Rock and Roll Smallmouth

Stephen Headrick

About the author

Stephen Headrick

Stephen Headrick

Stephen Headrick is better known to the bass fishing world as the Smallmouth Guru. He lives in Celina, Tenn., and is the owner of Punisher Lures.

It seems that I get a lot of the same questions when I do seminars at tackle or outdoor shows around the country.

What's your favorite smallmouth lure? What's the biggest smallmouth you've ever caught? What rod and reel do you like for fishing a jig?

But one of my favorite questions is this one: What's the funniest thing that ever happened to you when you were smallmouth fishing?

I've done a lot of smallmouth fishing and had a lot of strange things happen to me over the years, but one story stands out for me. I told it in BASS Times about a year ago, but some of you might not have seen it there. If you have, here it is again (and I apologize for the repetition). If not, you really ought to subscribeto BASS Times. It's a terrific magazine.

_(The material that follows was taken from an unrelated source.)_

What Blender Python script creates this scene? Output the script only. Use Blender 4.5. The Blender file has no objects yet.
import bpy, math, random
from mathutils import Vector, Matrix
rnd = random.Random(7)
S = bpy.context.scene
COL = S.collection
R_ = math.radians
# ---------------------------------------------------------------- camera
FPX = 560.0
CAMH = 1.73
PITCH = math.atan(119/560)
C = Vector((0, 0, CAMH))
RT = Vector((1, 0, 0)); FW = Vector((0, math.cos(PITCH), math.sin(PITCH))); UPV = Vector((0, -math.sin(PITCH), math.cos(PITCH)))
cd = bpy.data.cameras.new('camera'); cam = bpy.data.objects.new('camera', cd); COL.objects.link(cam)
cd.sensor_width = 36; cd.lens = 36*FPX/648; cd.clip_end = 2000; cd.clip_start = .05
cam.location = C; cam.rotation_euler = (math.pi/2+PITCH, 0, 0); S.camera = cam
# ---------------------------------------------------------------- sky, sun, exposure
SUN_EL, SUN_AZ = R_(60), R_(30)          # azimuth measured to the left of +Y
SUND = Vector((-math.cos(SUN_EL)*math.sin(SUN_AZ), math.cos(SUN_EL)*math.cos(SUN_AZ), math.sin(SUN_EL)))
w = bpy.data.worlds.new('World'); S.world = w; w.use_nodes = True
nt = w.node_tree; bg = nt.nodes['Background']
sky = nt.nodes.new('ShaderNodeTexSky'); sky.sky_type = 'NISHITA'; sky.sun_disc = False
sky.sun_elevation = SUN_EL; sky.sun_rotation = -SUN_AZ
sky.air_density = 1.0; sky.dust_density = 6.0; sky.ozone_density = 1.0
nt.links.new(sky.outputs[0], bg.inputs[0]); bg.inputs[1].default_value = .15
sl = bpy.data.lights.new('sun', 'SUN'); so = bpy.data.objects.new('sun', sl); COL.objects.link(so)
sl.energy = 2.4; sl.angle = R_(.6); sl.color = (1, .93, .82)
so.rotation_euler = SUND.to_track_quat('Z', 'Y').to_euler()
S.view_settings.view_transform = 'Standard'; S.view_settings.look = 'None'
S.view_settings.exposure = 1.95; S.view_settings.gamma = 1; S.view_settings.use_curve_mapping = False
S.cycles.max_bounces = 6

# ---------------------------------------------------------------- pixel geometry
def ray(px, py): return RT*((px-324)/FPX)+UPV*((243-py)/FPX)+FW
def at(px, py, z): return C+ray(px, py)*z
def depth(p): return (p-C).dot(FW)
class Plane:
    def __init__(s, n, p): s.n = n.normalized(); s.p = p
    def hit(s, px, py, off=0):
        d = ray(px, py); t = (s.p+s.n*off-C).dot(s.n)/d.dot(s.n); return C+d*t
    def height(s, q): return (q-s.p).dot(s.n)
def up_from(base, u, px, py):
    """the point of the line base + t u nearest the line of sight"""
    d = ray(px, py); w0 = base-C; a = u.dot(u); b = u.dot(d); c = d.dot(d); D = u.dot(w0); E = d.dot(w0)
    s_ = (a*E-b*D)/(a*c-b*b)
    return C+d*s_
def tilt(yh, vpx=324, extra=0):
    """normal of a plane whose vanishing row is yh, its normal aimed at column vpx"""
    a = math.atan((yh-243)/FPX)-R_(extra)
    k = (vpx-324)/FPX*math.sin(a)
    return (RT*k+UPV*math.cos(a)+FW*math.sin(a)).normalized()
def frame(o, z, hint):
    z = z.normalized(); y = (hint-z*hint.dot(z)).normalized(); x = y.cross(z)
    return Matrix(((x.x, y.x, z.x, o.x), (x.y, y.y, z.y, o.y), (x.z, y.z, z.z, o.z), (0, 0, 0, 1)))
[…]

I was smallmouth fishing on Dale Hollow a couple of years ago with one of my best friends, Cobby Hayes, when he hooked into a giant on a jerkbait.

As soon as Cobby set the hook, the fish made a beeline for deep water. He had the rod bent as far as it would go, and every time I moved the boat with the trolling motor to give him a better position to fight the fish, the drag would scream. It was heading directly under the boat, and Cobby couldn't seem to do anything to slow it down.

After he had fought the fish for a couple of minutes, Cobby said to me, "Headrick, this is the one I've been waiting for. It's the biggest strongest smallmouth I've ever hooked."

Now Cobby has been fishing Dale Hollow for 50 years, so when he said that, I knew it was an enormous bass — maybe even a new world record. Every time he'd gain some line on the fish, it would go deep again, and the line would peel off his reel.

Finally, he got it near the boat and told me to get the net. I was dying to see the fish that could fight so long and so hard.

He was fighting it directly under the boat, and I was leaning over the gunnel holding the net when he finally got it up close enough that we could see it.

The giant smallmouth that was giving Cobby such a fit turned out to be a piece of shale rock about a foot square and hardly any thicker than a piece of paper. It was just sliding toward deep water and pulling extra hard when we changed direction with the trolling motor.

As soon as I saw it, I fell to my knees in the bottom of the boat — laughing so hard I was crying.

"You ain't gonna tell anybody are you?" Cobby asked.

No, I told him. "I won't tell a soul."